BRICS New Development Bank Will Offer Alternative to IMF, World Bank
The announcement by the leaders of Brazil, Russian, India, China and South Africa to create the New Development Bank with $50 billion, plus a $100 billion currency reserve pool received reaction on Wednesday.
"It will help contain the volatility faced by diverse economies as a result of the tapering of the United States' policy of monetary expansion," said President Dilma Rousseff of Brazil at the time of the announcement.
The New Development will be located in Shanghai, China, the president will be from India, and the bank's leadership will rotate every five years among the five countries.
"The model is the Brazilian Development Bank (BDNES) which supports Brazilian companies investing across Latin America. In a few years, it will reach a financing capacity of up to $350 billion. With extra funding especially from Beijing and Moscow, the new institution could leave the World Bank in the dust. Compare access to real capital savings to U.S. government's printed green paper with no collateral," said Brazilian Journalist, Pepe Escobar in his column in Asia Times.
Latin Post asked William K. Black, Associate Professor of Economics and Law at University of Missouri–Kansas City, about the implications of this alternative to the World Bank and the International Monetary Fund.

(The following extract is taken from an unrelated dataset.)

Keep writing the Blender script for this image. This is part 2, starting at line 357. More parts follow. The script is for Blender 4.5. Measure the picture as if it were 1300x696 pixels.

"One, it will diminish the IMF's already drastically reduced power, and second, is it likely will lead to some greater spending on infrastructure, and that would be a good thing," said Black.
Black told Latin Post the IMF has drastically shrunk in recent years in large part because of the progressive, electoral revolt in Latin America against the Washington consensus of fiscal and trade liberalization, privatization and budget austerity.
During the 1980s and 1990s, Latin America was 80 percent of the total loan portfolio of the IMF; now it is under 1 percent. Without the European fiscal crisis, the IMF was going to have to cut staff. The Washington consensus also ensured that U.S. banks were paid enough to cover losses when loaning to Latin American countries.
Sameer Dossani from ActionAid International, a federation of more than 45 countries working to end global poverty, wrote in "BRICS Bank: New Bottle, How's the Wine," about the IMF and World Bank, "[T]hese institutions did not produce results in terms of poverty reduction or even in terms of economic growth.
"... As has been extensively documented, the period from 1980-2010 was in part defined by extremely slow growth globally. Where growth did occur in the North, it often turned out to be the result of speculative bubbles. In the South, the only countries to grow were those that ignored Washington consensus politics -- China, Malaysia, Singapore and a few others -- and used state-backed borrowing and investment to drive an industrial policy."
Latin Post asked William K. Black what were the implications of the currency reserve fund?
"It could be useful in particular to Russia because the Russian economy is in deep trouble because of Ukraine, and if the price of oil ever falls substantially it would be in terrible straits."
The New Development Bank funding aim will be infrastructure projects in developing nations, and begin lending in 2016.
Black said, "That's a good thing as every nation desperately needs funds for infrastructure development like water works and sewage plants. Recent news articles say children in India are well-fed but malnourished because they are constantly fighting parasites -- one billion people constantly fighting the effects of parasites and all because there are no water or sewage plants -- that's hard on a person."